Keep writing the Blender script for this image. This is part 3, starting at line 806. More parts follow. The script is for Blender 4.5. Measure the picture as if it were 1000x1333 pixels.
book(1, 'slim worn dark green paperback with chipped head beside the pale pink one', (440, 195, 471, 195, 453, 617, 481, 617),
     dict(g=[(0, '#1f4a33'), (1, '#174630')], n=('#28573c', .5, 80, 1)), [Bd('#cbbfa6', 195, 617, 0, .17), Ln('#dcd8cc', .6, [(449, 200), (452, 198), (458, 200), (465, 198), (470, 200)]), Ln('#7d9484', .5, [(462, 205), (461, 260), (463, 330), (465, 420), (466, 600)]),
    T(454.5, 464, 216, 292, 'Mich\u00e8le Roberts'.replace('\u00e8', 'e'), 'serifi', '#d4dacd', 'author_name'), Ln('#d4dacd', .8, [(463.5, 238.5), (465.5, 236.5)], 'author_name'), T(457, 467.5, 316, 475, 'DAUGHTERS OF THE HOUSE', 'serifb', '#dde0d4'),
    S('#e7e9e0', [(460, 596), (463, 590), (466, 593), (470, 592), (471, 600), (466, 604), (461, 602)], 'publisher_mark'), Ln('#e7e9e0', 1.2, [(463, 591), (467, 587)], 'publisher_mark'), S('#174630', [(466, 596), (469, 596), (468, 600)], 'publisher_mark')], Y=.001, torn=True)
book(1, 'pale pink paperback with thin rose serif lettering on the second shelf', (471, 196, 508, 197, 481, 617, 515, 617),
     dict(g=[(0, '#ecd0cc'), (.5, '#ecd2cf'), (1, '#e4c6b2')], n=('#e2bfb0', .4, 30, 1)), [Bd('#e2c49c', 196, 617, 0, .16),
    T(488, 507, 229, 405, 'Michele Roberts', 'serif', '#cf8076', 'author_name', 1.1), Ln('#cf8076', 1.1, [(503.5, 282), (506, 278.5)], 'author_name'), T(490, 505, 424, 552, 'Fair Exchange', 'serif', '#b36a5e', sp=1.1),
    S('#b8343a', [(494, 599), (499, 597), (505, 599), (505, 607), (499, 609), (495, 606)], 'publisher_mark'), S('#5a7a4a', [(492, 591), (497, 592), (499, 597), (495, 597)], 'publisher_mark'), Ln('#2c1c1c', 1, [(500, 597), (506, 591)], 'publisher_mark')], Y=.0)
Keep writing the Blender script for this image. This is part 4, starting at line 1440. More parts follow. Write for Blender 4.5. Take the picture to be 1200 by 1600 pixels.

---

**REQUIREMENTS**
Output the listing above word for word.

**THE SOLUTION**
Keep writing the Blender script for this image. This is part 3, starting at line 806. More parts follow. The script is for Blender 4.5. Measure the picture as if it were 1000x1333 pixels.
book(1, 'slim worn dark green paperback with chipped head beside the pale pink one', (440, 195, 471, 195, 453, 617, 481, 617),
     dict(g=[(0, '#1f4a33'), (1, '#174630')], n=('#28573c', .5, 80, 1)), [Bd('#cbbfa6', 195, 617, 0, .17), Ln('#dcd8cc', .6, [(449, 200), (452, 198), (458, 200), (465, 198), (470, 200)]), Ln('#7d9484', .5, [(462, 205), (461, 260), (463, 330), (465, 420), (466, 600)]),
    T(454.5, 464, 216, 292, 'Mich\u00e8le Roberts'.replace('\u00e8', 'e'), 'serifi', '#d4dacd', 'author_name'), Ln('#d4dacd', .8, [(463.5, 238.5), (465.5, 236.5)], 'author_name'), T(457, 467.5, 316, 475, 'DAUGHTERS OF THE HOUSE', 'serifb', '#dde0d4'),
    S('#e7e9e0', [(460, 596), (463, 590), (466, 593), (470, 592), (471, 600), (466, 604), (461, 602)], 'publisher_mark'), Ln('#e7e9e0', 1.2, [(463, 591), (467, 587)], 'publisher_mark'), S('#174630', [(466, 596), (469, 596), (468, 600)], 'publisher_mark')], Y=.001, torn=True)
book(1, 'pale pink paperback with thin rose serif lettering on the second shelf', (471, 196, 508, 197, 481, 617, 515, 617),
     dict(g=[(0, '#ecd0cc'), (.5, '#ecd2cf'), (1, '#e4c6b2')], n=('#e2bfb0', .4, 30, 1)), [Bd('#e2c49c', 196, 617, 0, .16),
    T(488, 507, 229, 405, 'Michele Roberts', 'serif', '#cf8076', 'author_name', 1.1), Ln('#cf8076', 1.1, [(503.5, 282), (506, 278.5)], 'author_name'), T(490, 505, 424, 552, 'Fair Exchange', 'serif', '#b36a5e', sp=1.1),
    S('#b8343a', [(494, 599), (499, 597), (505, 599), (505, 607), (499, 609), (495, 606)], 'publisher_mark'), S('#5a7a4a', [(492, 591), (497, 592), (499, 597), (495, 597)], 'publisher_mark'), Ln('#2c1c1c', 1, [(500, 597), (506, 591)], 'publisher_mark')], Y=.0)
Keep writing the Blender script for this image. This is part 4, starting at line 1440. More parts follow. Write for Blender 4.5. Take the picture to be 1200 by 1600 pixels.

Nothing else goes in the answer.